Copy all lines below containing "under".

╭──

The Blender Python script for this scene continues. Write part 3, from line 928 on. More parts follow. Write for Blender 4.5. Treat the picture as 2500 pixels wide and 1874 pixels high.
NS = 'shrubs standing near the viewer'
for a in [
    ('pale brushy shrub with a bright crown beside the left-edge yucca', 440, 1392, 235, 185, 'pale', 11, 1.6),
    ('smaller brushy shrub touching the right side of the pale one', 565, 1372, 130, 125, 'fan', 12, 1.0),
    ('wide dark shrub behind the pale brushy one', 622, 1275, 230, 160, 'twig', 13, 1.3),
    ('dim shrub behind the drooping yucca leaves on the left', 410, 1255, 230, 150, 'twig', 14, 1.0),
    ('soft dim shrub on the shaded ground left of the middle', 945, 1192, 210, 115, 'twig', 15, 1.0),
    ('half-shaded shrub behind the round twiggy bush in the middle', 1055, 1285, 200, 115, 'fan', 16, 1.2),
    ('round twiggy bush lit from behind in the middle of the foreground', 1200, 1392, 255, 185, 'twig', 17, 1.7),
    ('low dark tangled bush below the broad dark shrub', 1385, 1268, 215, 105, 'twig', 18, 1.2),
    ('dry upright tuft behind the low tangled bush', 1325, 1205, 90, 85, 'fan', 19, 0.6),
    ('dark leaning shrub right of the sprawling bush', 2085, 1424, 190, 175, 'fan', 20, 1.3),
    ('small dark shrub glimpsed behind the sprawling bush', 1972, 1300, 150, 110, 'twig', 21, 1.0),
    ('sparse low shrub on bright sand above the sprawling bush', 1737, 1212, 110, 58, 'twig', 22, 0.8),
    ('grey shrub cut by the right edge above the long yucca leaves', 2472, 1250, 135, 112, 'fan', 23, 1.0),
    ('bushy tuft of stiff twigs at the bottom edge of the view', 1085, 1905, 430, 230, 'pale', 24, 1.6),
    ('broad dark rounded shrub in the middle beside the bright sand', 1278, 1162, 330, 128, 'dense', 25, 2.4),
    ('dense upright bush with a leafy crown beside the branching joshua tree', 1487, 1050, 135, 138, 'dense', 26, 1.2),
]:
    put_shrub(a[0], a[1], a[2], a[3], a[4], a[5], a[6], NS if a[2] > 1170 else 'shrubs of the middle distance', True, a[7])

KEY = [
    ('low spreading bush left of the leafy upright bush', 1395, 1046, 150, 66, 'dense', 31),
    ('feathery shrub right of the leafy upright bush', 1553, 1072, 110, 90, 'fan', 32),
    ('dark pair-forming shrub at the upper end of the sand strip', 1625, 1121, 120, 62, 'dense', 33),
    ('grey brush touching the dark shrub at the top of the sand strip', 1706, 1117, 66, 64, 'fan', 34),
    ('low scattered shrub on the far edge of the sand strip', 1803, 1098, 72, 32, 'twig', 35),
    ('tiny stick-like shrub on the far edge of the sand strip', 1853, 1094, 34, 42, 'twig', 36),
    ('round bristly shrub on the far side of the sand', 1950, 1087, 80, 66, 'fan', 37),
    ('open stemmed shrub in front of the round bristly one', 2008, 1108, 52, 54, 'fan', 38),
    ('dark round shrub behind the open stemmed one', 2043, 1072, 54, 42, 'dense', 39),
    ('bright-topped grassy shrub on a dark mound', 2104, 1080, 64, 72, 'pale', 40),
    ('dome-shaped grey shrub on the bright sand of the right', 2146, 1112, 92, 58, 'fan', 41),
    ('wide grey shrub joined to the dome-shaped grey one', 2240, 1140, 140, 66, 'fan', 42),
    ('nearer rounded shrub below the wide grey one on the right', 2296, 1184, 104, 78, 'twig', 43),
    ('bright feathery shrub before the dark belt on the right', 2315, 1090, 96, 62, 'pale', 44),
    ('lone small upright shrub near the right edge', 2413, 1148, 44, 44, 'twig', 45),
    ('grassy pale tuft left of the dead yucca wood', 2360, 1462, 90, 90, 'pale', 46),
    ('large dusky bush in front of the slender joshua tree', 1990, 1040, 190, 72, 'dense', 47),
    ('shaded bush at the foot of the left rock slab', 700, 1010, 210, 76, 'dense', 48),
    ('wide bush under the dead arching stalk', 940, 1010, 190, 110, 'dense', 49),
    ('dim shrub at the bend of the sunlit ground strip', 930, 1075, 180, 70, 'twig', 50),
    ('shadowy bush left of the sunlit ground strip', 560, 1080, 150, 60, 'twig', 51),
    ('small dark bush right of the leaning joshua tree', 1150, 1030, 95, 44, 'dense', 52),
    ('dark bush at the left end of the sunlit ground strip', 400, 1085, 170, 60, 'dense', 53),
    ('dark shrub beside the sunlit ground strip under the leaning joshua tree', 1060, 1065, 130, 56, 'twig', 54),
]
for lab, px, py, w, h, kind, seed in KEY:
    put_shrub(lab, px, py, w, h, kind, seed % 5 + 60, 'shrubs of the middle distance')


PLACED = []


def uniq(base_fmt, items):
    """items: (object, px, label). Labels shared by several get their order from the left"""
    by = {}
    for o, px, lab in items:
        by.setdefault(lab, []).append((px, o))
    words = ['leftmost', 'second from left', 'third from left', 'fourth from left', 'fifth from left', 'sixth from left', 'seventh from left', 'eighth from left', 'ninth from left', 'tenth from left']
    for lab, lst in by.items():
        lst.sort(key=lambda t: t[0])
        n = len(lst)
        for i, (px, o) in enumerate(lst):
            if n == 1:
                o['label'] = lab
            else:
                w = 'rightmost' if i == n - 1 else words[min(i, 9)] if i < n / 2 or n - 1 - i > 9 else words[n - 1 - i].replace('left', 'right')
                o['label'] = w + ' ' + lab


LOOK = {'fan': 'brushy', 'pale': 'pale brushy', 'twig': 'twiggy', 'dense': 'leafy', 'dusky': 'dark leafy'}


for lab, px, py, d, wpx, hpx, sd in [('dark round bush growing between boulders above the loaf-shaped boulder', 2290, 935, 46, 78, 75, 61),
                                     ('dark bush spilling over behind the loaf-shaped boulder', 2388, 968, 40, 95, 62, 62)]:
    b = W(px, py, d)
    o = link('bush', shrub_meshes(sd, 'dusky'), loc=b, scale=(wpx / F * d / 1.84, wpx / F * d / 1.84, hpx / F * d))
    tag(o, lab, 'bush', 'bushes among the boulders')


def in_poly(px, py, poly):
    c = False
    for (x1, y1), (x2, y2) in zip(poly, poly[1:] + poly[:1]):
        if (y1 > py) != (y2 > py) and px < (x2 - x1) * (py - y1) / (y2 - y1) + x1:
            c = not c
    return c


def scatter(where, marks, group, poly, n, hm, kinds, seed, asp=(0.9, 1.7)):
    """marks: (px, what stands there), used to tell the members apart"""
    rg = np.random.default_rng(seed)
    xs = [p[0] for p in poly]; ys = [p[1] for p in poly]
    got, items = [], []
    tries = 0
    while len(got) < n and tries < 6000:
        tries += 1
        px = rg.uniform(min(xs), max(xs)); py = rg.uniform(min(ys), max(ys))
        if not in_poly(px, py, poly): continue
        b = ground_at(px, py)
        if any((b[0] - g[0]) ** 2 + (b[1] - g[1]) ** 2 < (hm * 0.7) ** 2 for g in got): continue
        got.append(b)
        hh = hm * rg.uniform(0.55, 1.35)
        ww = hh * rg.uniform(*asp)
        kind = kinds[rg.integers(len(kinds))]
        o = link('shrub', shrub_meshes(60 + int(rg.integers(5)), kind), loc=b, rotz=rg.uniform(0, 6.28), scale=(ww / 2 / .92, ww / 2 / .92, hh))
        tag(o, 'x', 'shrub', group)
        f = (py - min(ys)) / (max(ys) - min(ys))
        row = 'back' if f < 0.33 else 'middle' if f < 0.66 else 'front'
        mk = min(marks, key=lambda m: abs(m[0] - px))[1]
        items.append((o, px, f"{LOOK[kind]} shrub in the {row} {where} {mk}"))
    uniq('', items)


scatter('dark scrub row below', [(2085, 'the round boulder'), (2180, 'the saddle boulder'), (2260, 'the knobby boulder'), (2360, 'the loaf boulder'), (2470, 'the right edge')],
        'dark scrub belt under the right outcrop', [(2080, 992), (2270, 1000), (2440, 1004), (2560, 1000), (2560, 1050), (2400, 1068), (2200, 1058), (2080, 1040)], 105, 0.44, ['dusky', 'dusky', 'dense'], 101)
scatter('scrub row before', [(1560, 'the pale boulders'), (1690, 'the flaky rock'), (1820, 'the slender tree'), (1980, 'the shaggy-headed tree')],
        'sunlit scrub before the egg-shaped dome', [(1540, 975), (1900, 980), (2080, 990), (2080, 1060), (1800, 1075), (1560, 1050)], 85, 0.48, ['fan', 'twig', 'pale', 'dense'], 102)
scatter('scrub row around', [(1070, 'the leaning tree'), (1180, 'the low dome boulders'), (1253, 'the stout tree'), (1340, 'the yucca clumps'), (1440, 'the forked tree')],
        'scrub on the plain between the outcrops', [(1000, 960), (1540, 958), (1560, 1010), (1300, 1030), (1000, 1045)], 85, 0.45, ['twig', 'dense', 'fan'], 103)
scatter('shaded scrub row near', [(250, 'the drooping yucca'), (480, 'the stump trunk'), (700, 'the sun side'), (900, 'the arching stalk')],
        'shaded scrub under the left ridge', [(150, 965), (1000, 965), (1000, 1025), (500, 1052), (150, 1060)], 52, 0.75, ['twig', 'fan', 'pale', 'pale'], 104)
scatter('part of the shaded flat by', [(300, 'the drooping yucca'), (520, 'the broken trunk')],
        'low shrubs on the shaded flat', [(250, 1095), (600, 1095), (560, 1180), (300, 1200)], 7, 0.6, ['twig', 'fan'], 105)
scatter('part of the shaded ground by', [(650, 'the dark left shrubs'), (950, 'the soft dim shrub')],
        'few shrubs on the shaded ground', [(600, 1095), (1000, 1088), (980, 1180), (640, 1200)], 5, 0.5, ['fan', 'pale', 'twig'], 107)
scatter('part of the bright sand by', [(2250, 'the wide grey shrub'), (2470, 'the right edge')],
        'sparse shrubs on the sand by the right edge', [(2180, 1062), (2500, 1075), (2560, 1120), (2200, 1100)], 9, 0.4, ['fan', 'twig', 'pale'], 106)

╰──

### FULL RESPONSE
    ('wide bush under the dead arching stalk', 940, 1010, 190, 110, 'dense', 49),
    ('dark shrub beside the sunlit ground strip under the leaning joshua tree', 1060, 1065, 130, 56, 'twig', 54),
        'dark scrub belt under the right outcrop', [(2080, 992), (2270, 1000), (2440, 1004), (2560, 1000), (2560, 1050), (2400, 1068), (2200, 1058), (2080, 1040)], 105, 0.44, ['dusky', 'dusky', 'dense'], 101)
        'shaded scrub under the left ridge', [(150, 965), (1000, 965), (1000, 1025), (500, 1052), (150, 1060)], 52, 0.75, ['twig', 'fan', 'pale', 'pale'], 104)